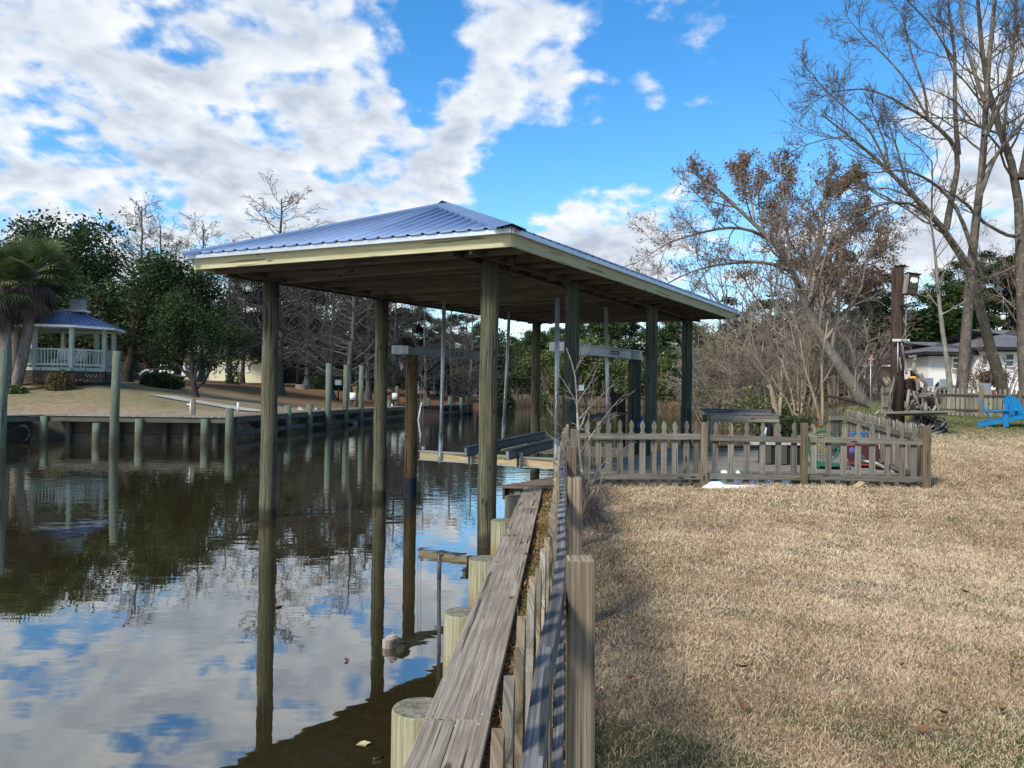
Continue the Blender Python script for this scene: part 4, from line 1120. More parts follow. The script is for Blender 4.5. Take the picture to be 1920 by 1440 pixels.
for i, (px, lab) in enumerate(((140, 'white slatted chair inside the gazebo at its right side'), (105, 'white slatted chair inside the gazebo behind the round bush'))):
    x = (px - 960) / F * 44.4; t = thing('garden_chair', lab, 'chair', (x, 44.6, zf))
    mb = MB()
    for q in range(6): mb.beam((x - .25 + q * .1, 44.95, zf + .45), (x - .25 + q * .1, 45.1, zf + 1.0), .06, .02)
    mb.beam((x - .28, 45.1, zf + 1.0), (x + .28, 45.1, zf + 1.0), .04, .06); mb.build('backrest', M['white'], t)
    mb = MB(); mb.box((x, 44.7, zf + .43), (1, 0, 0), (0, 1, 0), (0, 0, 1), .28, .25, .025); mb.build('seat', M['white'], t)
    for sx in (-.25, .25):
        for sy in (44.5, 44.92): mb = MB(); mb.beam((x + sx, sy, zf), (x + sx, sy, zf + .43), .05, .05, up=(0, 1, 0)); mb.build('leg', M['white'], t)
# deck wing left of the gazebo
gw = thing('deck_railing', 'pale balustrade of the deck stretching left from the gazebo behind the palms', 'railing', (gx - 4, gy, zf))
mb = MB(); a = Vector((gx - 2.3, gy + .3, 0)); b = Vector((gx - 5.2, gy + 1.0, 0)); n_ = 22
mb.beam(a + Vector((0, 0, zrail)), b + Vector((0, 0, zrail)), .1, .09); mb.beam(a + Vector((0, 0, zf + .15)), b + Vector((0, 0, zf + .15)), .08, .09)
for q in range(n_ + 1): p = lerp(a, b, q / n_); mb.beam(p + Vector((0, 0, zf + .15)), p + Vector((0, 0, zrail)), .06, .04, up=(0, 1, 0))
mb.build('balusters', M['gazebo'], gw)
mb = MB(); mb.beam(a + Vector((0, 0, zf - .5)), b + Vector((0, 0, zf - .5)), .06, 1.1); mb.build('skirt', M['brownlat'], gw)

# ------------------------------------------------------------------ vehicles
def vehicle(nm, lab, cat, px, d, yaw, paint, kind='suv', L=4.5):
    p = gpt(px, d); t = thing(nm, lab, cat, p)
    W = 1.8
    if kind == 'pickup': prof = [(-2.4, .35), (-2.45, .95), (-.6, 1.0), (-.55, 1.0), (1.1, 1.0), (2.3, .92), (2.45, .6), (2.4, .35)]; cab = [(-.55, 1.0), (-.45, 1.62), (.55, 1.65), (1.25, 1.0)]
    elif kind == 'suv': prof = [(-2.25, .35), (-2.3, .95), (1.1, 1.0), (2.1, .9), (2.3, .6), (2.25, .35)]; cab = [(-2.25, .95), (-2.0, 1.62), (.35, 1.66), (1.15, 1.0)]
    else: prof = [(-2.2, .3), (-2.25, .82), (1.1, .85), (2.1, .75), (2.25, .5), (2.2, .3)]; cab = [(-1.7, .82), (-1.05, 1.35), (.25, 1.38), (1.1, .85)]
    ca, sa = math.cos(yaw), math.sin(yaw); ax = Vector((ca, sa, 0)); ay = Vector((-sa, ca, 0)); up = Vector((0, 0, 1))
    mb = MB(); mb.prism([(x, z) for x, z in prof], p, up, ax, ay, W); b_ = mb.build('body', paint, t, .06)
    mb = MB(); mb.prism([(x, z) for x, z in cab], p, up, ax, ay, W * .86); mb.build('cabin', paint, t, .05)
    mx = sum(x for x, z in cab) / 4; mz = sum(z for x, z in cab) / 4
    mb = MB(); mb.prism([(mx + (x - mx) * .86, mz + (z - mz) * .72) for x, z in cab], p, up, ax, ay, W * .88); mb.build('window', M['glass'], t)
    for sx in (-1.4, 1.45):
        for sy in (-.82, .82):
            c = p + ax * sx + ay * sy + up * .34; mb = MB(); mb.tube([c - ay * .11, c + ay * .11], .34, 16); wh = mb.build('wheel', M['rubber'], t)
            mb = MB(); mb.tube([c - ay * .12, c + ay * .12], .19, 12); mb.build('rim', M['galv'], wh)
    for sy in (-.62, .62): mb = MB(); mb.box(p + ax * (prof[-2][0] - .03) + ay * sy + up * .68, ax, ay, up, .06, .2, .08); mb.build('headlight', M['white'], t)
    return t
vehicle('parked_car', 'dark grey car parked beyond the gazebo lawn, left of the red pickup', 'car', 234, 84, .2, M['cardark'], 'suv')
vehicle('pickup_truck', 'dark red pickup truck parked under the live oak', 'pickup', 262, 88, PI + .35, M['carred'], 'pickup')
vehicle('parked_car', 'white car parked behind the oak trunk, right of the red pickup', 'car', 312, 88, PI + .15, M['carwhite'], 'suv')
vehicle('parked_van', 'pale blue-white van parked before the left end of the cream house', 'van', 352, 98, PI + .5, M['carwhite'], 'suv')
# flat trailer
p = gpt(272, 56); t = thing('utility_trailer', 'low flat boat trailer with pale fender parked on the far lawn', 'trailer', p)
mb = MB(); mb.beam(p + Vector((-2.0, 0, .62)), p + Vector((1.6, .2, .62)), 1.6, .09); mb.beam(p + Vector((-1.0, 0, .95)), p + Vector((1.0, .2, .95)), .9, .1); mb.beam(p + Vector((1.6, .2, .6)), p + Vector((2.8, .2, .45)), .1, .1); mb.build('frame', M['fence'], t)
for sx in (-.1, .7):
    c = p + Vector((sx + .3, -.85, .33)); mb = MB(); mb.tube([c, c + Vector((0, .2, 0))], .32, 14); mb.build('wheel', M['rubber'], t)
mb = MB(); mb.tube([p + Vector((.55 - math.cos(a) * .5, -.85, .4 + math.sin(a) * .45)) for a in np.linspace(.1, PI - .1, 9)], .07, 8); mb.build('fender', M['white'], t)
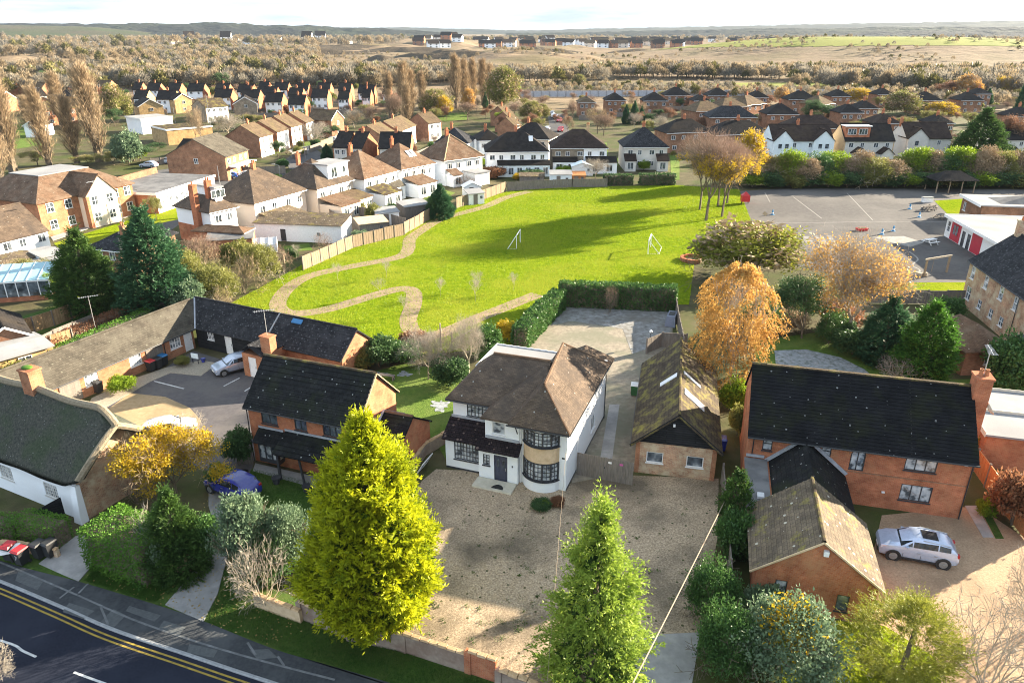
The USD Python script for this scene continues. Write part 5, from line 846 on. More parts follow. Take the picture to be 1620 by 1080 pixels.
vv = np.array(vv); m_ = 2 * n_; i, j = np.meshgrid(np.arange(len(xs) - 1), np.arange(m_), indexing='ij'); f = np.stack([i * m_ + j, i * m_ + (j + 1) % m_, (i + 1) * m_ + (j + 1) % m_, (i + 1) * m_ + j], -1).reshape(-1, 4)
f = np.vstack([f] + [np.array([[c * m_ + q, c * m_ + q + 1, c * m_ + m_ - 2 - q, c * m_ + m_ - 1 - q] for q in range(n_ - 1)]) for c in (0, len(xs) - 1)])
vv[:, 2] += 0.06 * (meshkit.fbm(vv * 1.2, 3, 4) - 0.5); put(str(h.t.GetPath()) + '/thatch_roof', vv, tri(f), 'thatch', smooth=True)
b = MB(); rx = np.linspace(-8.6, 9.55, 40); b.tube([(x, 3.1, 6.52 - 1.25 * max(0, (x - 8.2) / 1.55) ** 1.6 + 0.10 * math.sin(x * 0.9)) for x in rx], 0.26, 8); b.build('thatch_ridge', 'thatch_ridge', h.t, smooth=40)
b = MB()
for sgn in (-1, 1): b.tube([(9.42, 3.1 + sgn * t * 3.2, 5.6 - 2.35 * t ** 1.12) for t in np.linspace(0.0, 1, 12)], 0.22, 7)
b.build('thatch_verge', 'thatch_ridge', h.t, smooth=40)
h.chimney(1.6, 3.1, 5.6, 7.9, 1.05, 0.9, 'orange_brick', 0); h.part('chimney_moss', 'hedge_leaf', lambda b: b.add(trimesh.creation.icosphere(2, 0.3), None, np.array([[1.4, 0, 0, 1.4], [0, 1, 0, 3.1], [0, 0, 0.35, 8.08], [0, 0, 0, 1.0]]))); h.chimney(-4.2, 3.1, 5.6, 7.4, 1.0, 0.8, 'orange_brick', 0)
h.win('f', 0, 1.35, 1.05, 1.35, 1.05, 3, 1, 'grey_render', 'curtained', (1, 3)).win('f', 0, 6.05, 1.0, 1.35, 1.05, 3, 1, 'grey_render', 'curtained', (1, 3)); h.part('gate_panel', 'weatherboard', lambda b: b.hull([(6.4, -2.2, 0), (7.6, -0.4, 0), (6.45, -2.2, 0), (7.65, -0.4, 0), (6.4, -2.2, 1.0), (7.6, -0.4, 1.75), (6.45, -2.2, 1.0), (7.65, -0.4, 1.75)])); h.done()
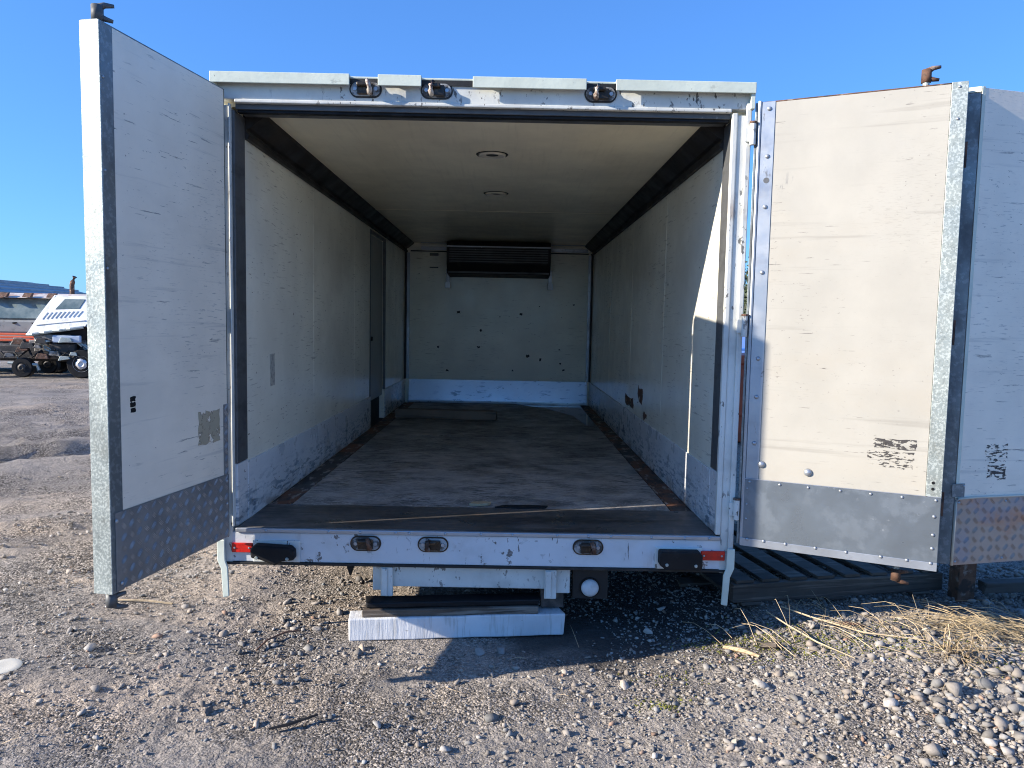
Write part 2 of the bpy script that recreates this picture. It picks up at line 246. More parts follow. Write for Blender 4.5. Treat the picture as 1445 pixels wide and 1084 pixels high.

====

GIVEN TASK: Working from the entries above, return all lines that contain "Blender".

THE ANSWER:
Continue the Blender Python script for this scene: part 4, from line 1120. More parts follow. The script is for Blender 4.5. Take the picture to be 1920 by 1440 pixels.
Write part 2 of the bpy script that recreates this picture. It picks up at line 246. More parts follow. Write for Blender 4.5. Treat the picture as 1445 pixels wide and 1084 pixels high.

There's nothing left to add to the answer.